Dependent on donations

Holy Trinity Senior School in Donaghmede, Dublin 13, is a non-Deis school that received funding from the Kellog’s Corporate Citizen Fund to set up a breakfast club in 2012 as part of a programme run by the organisation

Healthy Food for All

.

Each day about 30 pupils attend the “Trinity AM” club, which operates on a shoestring budget and is heavily dependent on donations from the local shopping centre and past pupils in the absence of any designated funding.

It is run by an enthusiastic team of volunteers, who are teachers and parents, and the principal, Jerry Grogan, says it has been a great success.

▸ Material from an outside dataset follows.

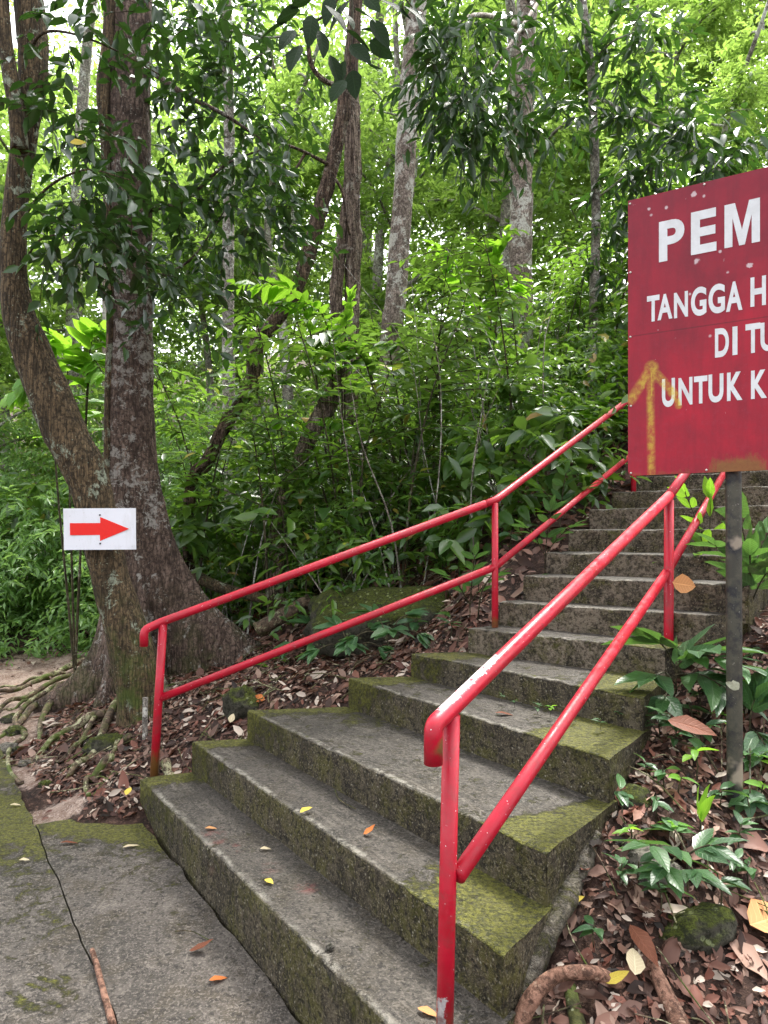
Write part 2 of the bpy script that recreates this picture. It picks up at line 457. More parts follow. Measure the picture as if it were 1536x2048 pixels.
def ground_mat():
    s = NT('soil'); p = s.pos()
    sand = s.attr('sand')
    a = s.noise(p, 6, 6, .75); f = s.noise(p, 38, 5, .8)
    col = s.mix(s.ramp(a, [(.4, 0.0), (.6, 1.0)]), (.014, .008, .006), (.055, .030, .022))
    col = s.mix(s.ramp(f, [(.52, 0.0), (.62, .8)]), col, (.12, .07, .05))
    sc = s.mix(s.ramp(s.noise(p, 9, 5), [(.42, 0.0), (.58, 1.0)]), (.20, .135, .105), (.33, .25, .205))
    sc = s.mix(s.ramp(f, [(.40, .75), (.5, 0.0)]), sc, (.11, .06, .042))
    sc = s.mix(s.ramp(s.noise(p, 80, 3), [(.55, 0.0), (.64, .8)]), sc, (.46, .38, .33))
    sm = s.ramp(s.math('ADD', sand, s.math('MULTIPLY', s.math('SUBTRACT', a, .5), 1.6)), [(.4, 0.0), (.6, 1.0)])
    col = s.mix(sm, col, sc)
    return s.done(s.bsdf(col, .9, s.bump(s.math('ADD', s.math('MULTIPLY', a, 1.5), f), .9, .02), .25))
M['soil'] = ground_mat()

def moss_rock(name, amt, rc0=(.10, .09, .075), rc1=(.22, .20, .17)):
    s = NT(name); p = s.pos(); g = s.n('NewGeometry')
    up = s.n('SeparateXYZ', {0: g.outputs['Normal']}).outputs[2]
    a = s.noise(p, 8, 6, .7); f = s.noise(p, 110, 4, .8)
    col = s.mix(a, rc0, rc1)
    mm = s.math('ADD', s.math('MULTIPLY', up, .5), s.math('ADD', s.math('MULTIPLY', s.noise(p, 5, 5, .7), 1.2), amt - 1.0))
    mf = s.ramp(mm, [(.35, 0.0), (.55, 1.0)])
    col = s.mix(mf, col, s.mix(s.ramp(f, [(.35, 0.0), (.65, 1.0)]), (.014, .020, .003), (.085, .10, .012)))
    sp = s.math('MULTIPLY', s.ramp(s.voro(p, 24), [(.20, 1.0), (.26, 0.0)]), s.ramp(s.noise(p, 5), [(.45, 0.0), (.52, 1.0)]))
    col = s.mix(s.math('MULTIPLY', sp, .75), col, (.22, .25, .12))
    col = s.mix(s.ramp(s.noise(p, 40, 4, .8), [(.42, .8), (.52, 0.0)]), col, (.008, .010, .003))
    return s.done(s.bsdf(col, .9, s.bump(s.math('ADD', a, f), .9, .012), .25))
M['rock_moss'] = moss_rock('rock_moss', .62, (.035, .032, .024), (.08, .075, .055))
M['rock'] = moss_rock('rock', .12)

def seg_mask(s, uvw, segs):
    out = None
    for (a, b, r0, r1) in segs:
        a = np.array([*a, 0.0][:3], dtype=float); b = np.array([*b, 0.0][:3], dtype=float); ab = b - a
        pa = s.n('VectorMath', {0: uvw, 1: tuple(a)}, operation='SUBTRACT').outputs[0]
        dt = s.n('VectorMath', {0: pa, 1: tuple(ab / np.dot(ab, ab))}, operation='DOT_PRODUCT').outputs['Value']
        dt = s.math('MINIMUM', s.math('MAXIMUM', dt, 0.0), 1.0)
        sc_ = s.n('VectorMath', {0: tuple(ab), 3: dt}, operation='SCALE').outputs[0]
        ds = s.n('VectorMath', {0: pa, 1: sc_}, operation='DISTANCE').outputs['Value']
        k = s.n('MapRange', {0: ds, 1: r1, 2: r0, 3: 0.0, 4: 1.0}).outputs[0]
        out = k if out is None else s.math('MAXIMUM', out, k)
    return out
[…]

“The teachers and parents have a lot of fun with the children . . . they sing and do activities . . . and it builds a bond between the teachers and pupils.”

Meanwhile, one of the main reasons St Patrick’s Boys’ National School, an all-boys school on the Ballyhooley Road in Cork city, introduced a breakfast club in 2008 was to improve pupils’ concentration.

“We found children were coming to school without having had a breakfast, for one reason or another,” says the principal, Joseph McCarthy.

Today an average of 24 boys out of a total of 216 attend the club, which receives funding from the School Meals Programme, each morning and have cereal, tea and toast, yogurt drinks and fruit.

McCarthy says it makes the pupils happy. “There’s a social element to it and that can be useful for poor attendees,” he says. “They can come in for their breakfast and have a chat with their pals, and school is seen in a more positive light.”

“We’re making it easier for them to come in. Some parents might not get up early in the morning and the child might think . . . I’ll go to school and have breakfast there.”

The spokeswoman for the National Parents Council (Primary), Áine Lynch, says breakfast clubs offer an opportunity for families to engage with schools.

“There are some breakfast clubs where parents can come to eat breakfast with their children at the school and do activities with them. It’s a way of connecting the home and school environment in a very positive way.”